Conference Agenda

The conference agenda provides an overview and details of sessions. In order to view sessions on a specific day or for a certain room, please select an appropriate date or room link. You may also select a session to explore available abstracts and download papers and presentations.

Session Overview
09-11: From Documenting Rights to Creating Jobs
Thursday, 23/Mar/2017:
8:30am - 10:00am

Session Chair: Stein T. Holden, Norwegian University of Life Science, Norway
Location: MC 8-100


Land Registration, Agricultural Production and Food Security in Mozambique

Uacitissa Antonio Mandamule

Observatório do Meio Rural, Mozambique

Like in many other countries, the land debates in Mozambique have been varying, following the national and foreign political and economical conjuncture. In fact, due to its relation to food production and security, land registration has been considered together with land taxing constitutes a major element in the efforts different actors have been making in order to ensure land access and security by local communities,  depending  mainly on agriculture for their subsistence.

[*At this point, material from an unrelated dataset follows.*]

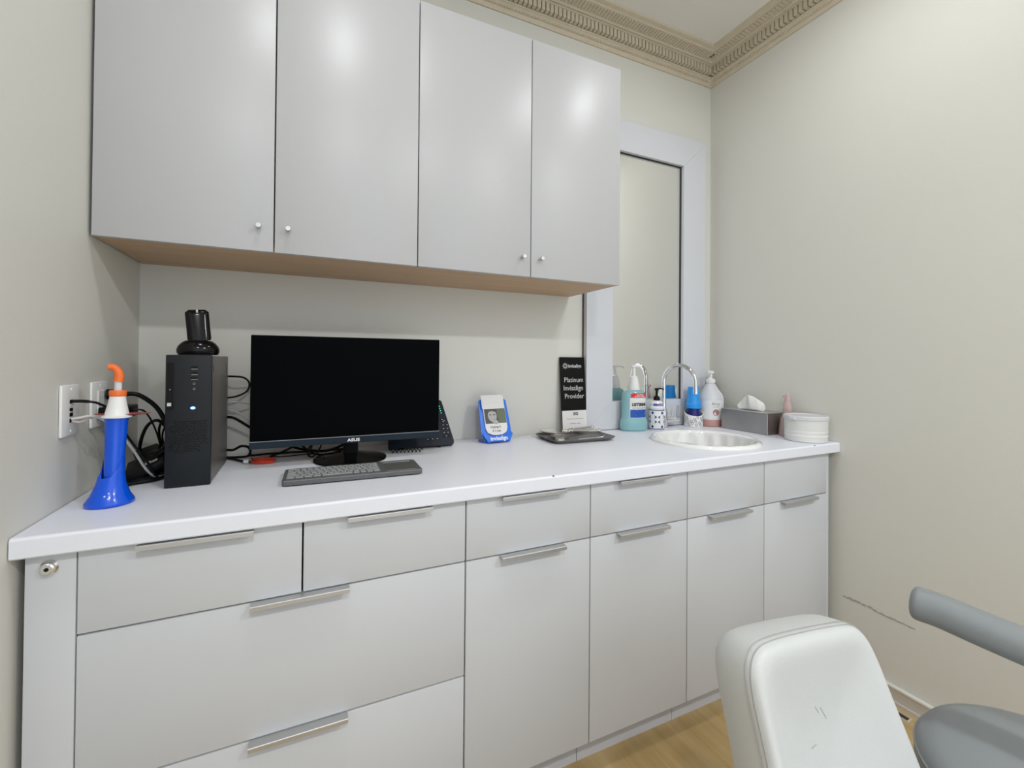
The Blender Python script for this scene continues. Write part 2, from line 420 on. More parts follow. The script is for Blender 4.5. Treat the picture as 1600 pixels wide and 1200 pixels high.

This study aims to understand what characterizes the requests, processing of requests and the grant of land titles in Mozambique, looking at different regions, gender and type of producers. Interviews, focal groups and non-participatory observation undertaken in Nampula and Zambézia provinces reveal the existence of many advantages in registering land use rights, such as a more responsible management of the natural resources by the locals, the mapping and creation of associations composed by members of the communities, including women, easy access to financing, better knowledge of one’s limits and avoiding conflicts. But on the other hand, due to weak administrative, technological and human resource capacity, more than 95% of the national small holder producers still produce without a written property right’s document.


Mainstreaming Securing Land Rights in Value Chain Development Programmes: The Case of the Pro-poor Value Chain Development Project in Maputo and Limpopo Corridors in Mozambique

Daniel Ozias Mate1, Daniel Simango1, Francesco Rubino2

1Centre for the Promotion of Agriculture (CEPAGRI)/ Ministry of Agriculture and Food Security (MASA), Mozambique; 2International Fund for Agricultural Development

The Pro-Poor Value Chain Development Project in the Maputo and Limpopo Corridors (PROSUL) is a Government of Mozambique project co-financed by the International Fund for Agricultural Development with total project cost of USD44.95 million. The project goal is to establish improved and climate-resilient livelihoods for smallholder farmers in selected districts of the Maputo and Limpopo corridors. The Project supports the development of three value chains: horticulture, cassava and red meat. PROSUL expects to target 20350 beneficiaries mainly smallholders, across 19 districts of Maputo, Gaza and Inhambane provinces. The Project is coordinated by the Ministry of Agriculture and Food Security, through the Centre for the Promotion of Agriculture (CEPAGRI).

The PROSUL project is expected to contribute to the effective implementation of the Mozambican Government’s initiative to systematically secure and register land denominated Terra Segura (Secure Land - SL), designed and implemented by the Ministry of Land, Environment and Rural Development.

The paper will describe the implementation of interventions aiming at facilitating land tenure security for smallholder famers, and has the overall objective of sharing PROSUL’s experience related to mainstreaming land tenure security interventions in a value chain development project, analysing two interventions: (i) the DUAT’s and (ii) the delimitation of communities.


Forging The Link Between Land Registration & Job Creation

Andrew Smith

Adam Smith International, Nigeria

The expectation of land registration projects is the creation of a database of ownership and use that secures tenure. Additional benefits such as employment and improved planning capacity are presumed to follow but generally do not materialise.

Many land registration projects have been implemented globally. The primary goal of delivering land title has generally been achieved but little evidence is available to demonstrate that the expected economic impacts have been catalysed through registration of land as predicated by de Soto etc.

The Systematic Land Title Registration (SLTR) project in Kano State in Nigeria has taken steps to gather additional data gathering in addition to that required to prove title. That data incorporates information on local skills, education and provision of services such as electricity and water. By having such information geo-referenced at household level it becomes possible to project local demands in healthcare, education, transport and sanitation and to also identify local trade clusters suitable for development. The various reports culminate in a strategic master plan that facilitates private sector led growth in pursuit of the SDGs. By appreciating the local value chains and market opportunities investment can be more focused with greater likelihood of success.